Mais qu'est-ce qu'une image, si ce n'est la dé-formation, et donc la désinformation de la réalité (qui n'est qu'elle même une production d'une subjectivité...). Bon, eh bien, dans Vidéodrome, l'homme est pris dans cette spirale du désir qui ne cesse pas : celle de regarder d'une part des images (1) et d'autres part, celle de regarder des hommes, se faire frapper (2). On peut réfléchir au principe du snuff movie : pourquoi en vient-on à regarder, et donc à tourner ce genre de film ? Car l'homme n'est que le déscendant de Caïen, qu'il est un Sodomiste et Masochiste, tout droit sortie des Enfers. Outre ce contexte clairement religieux, et bien pesant dans une généalogie du plaisir du spectateur, il y a tout le problème technique. Qu'est-ce que la technique, si ce n'est le moyen qui permet d'ouvrir des nouveaux horizons d'exploitation de l'image, d'augmenter de façon exponentiellement la diffusion d'une même image au même moment donné ? (par exemple, sur une chaîne télévisée...). Ainsi, se pose le problème éthique et morale (et donc politique) de diffuser certaines images "malsaines" à la TV. Faut-il autoriser des snuffs movies à passer sur Canal 84 ?

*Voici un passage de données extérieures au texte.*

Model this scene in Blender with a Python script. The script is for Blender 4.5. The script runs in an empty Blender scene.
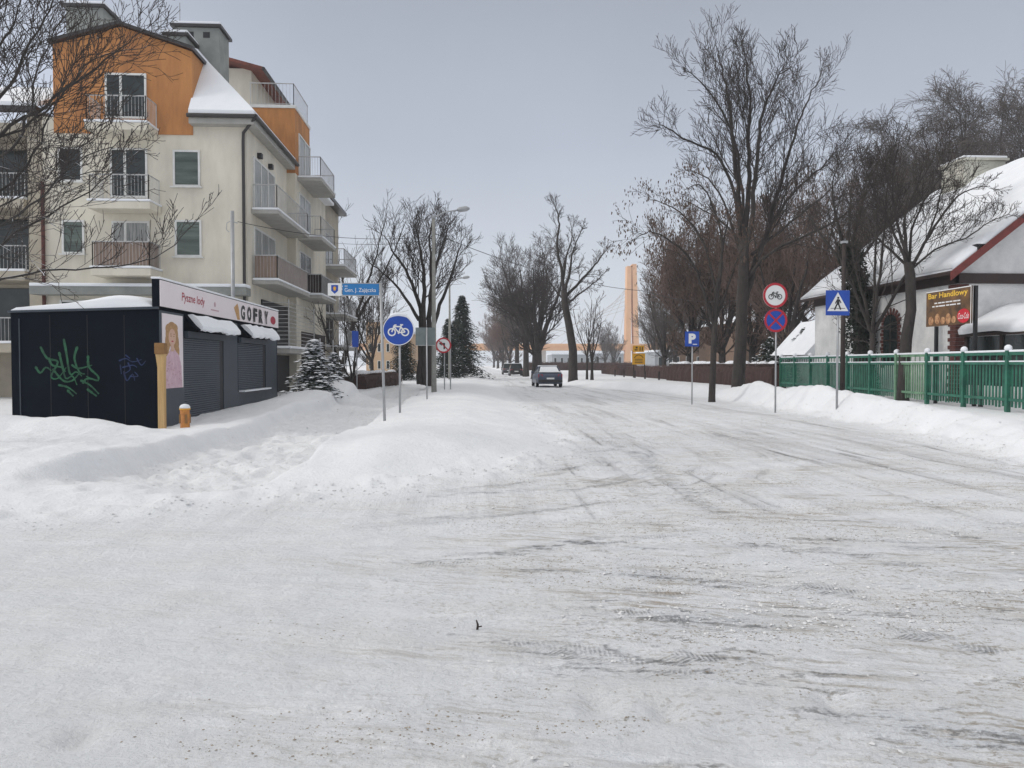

D'autre part, le principe de la réception de ce vidéodrome montre les conséquences néfastes, et même très dangereuses, car suicidaires. Regarder une image, c'est prendre le risque de confondre son essence (reproduction) et ce qu'elle représente, donc d'oublier que l'image n'est qu'une mimésis. Autrement dit, dans le film, le professeur s'est filmé pendant toute sa vie pour parvenir à une mort prématurée : voulant devenir immortel par la fixation de soi à travers la re-production de son être, il s'est finalement privé d'être pour demeurer dans "la peau nouvelle et immortelle" qu'est l'image télévisuelle.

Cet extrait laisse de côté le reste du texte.